Augustine’s wordy and cumbersome, but the ideas hit me as amazingly relevant, even there. The gas station attendant gossiped with a farmer about the rape of a girl in their church as I read Augustine’s consolation to men and boys who had been raped in the sacking of Rome.

A couple farmers and the owner of the egg-processing plant (the town’s only industry) met every Tuesday and Thursday to discuss the inevitable fall of the U.S. due to its godlessness as evidenced by Hollywood, while I read Augustine’s critique of the theater and the way in which God may have saved the Romans by destroying the Coliseum.

I found myself arguing with a lot of the book, but it seemed far more insightful an analysis of late-20th-century society than any of the modern religious pundits.
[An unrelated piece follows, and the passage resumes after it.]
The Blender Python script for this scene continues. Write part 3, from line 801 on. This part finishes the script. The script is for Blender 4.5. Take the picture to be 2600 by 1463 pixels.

I wouldn’t have said the same the first time I read The Confessions. It struck me as pretentious. But I’ve re-read it twice since reading The City of God, and I’ve liked it more each time.

Cretien de Troyes

            I tried with Yvain. I really did. I picked it up at a used bookstore that specialized in foreign language books. I failed to get it. I joined a French language book club. Still nothing. Then I chose a college course just because I heard the professor always taught Yvain.

            I learned a lot from that professor, but not how to appreciate that book.

Mark Bowden

As I was in the process of reading Blackhawk Down, I gave a simple writing assignment to my immigrant students: “Describe the house you grew up in.”

            The next day, with Blackhawk sitting on my shelf, a bookmark only 50 pages into it, I picked up the first of the essays. The young man described the orange trees, and the tan wall, and the bright dresses of the women who walked in front of his house, across the street from the Olympic Hotel in Mogadishu, before “all of it” happened.

            For those who have not read Blackhawk Down, “all of it” refers to the killing of hundreds of Somali men, women, and children, during an ill-conceived attempt to remove a warlord from the Olympic Hotel neighborhood of Mogadishu.

            There is no way I can describe how intensely that book moved me. Granted, I had a more personal link to the text than most of the readers, but most other readers I’ve met have liked it as well.

            Out of respect for my students, I didn’t see the film, which they described as an attempt to make the deaths of hundreds of their friends and family into the story of a few white Americans who made some bad choices. The book, though, does an exceptional job of presenting all of the people as real—and Bowden did excellent work in capturing the point of view of many of the Somalis involved.